The major findings highlighted above disclose the efficiency of the management in selecting projects, setting goals and strategies, managing manpower, arranging training and remuneration which ultimately contribute to the bank’s achievement of goals and maintaining the flow of funds. But an alarming issue for the management is switching tendency among the Collection Members. Image, salary structure can attract the collectors to it, but can’t retain them. In order to keep pace with the competitive banking world, the Collection Centre needs to emphasize on the issue – ‘Retention of its experienced and efficient Members’, which will add speed to its success of collection and recovery and facilitate in meeting future challenges and finally will create an opportunity for the bank to progress well in collection of disbursed loans.







Banking sector is considered as the barometer of economic condition of any country. It has significant contribution towards the economic development of the country. The banking sector of Bangladesh provides an interesting study regarding the effect of various company specific and macroeconomic variables on the loan disbursement, default and recovery of loans. The issue of loan default, recovery and banking sector performance in Bangladesh continues to be a perennial source of discussion among academicians, policy makers and practitioners.

The SCB’s credit approval moves through clear and sequential phases. Still, some accounts become delinquents in every month as the borrowers fail to pay regularly. In order to accelerate the bank’s performance, the bank has successfully developed a separated Collection Unit with a small manpower where people’s main duty is to collect the payments form the customers. The technology of the SCB Collection Centre assists the bank in a long way to undermine the default culture among its clients.

Technology is faceless and no amount of lobbying can influence the outcome of the software program designed to assist collection activities. Through calls, sms and visit, the communication with the customers is maintained. This change in the banking sector is showing the bright future of reducing the non performing loans (NPL) and setting examples for the other banks which have not still separated Collection Division and thus leading the battle – ‘Developing loan default free culture in Bangladesh’.





Considering the customer queries the following recommendations are made, which will benefit both SCB and its customers.

  • As I have seen that 3pm to 5pm are the main rush hours, so necessary CSAs should be allocated in that time.
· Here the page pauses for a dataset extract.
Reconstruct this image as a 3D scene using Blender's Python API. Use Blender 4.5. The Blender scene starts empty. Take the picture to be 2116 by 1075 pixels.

Again, the holiday rush hour is slightly different from working days. So proper allocation of manpower can improve the service quality.
  • As the authorization is the most frequent problem, so the CSAs should be trained in such a way so that they can solve all sorts of authorization related problem quickly.
  • It is a noticeable problem that the online remains down especially in holidays. So, necessary steps should be taken for smooth service.
  • The frequency of personal calls that falls under “others” category has a remarkable figure. Now if service remains busy with the personal affairs the proper service cannot be given.
  • Lost card report is a very irregular problem that can occur anytime. So the C/H should be informed about the problem and its solution.
  • Due to the wrong information provided by the direct sales executives, many unnecessary calls come in the online service. So proper product information can be a better solution in this situation.
  • Another very important thing from my personal observation is that one person calls for several times for the same problem, which increases the call frequency. Proper assurance and solution over phone can a better alternative to reduce extra calls.
  • Among all the CSAs some could very expert in some area, so in taking the consideration of the calling variation and frequency some adjustments could be made to improve the service and reduce calls.
  • Maintaining MIS and a tabulation work can be maintained for better call handling.
  • Proper division of call variation can reduce the load of one CSA to handle different queries.

Proper monitoring the activities of the call center could be better solution for handling queries.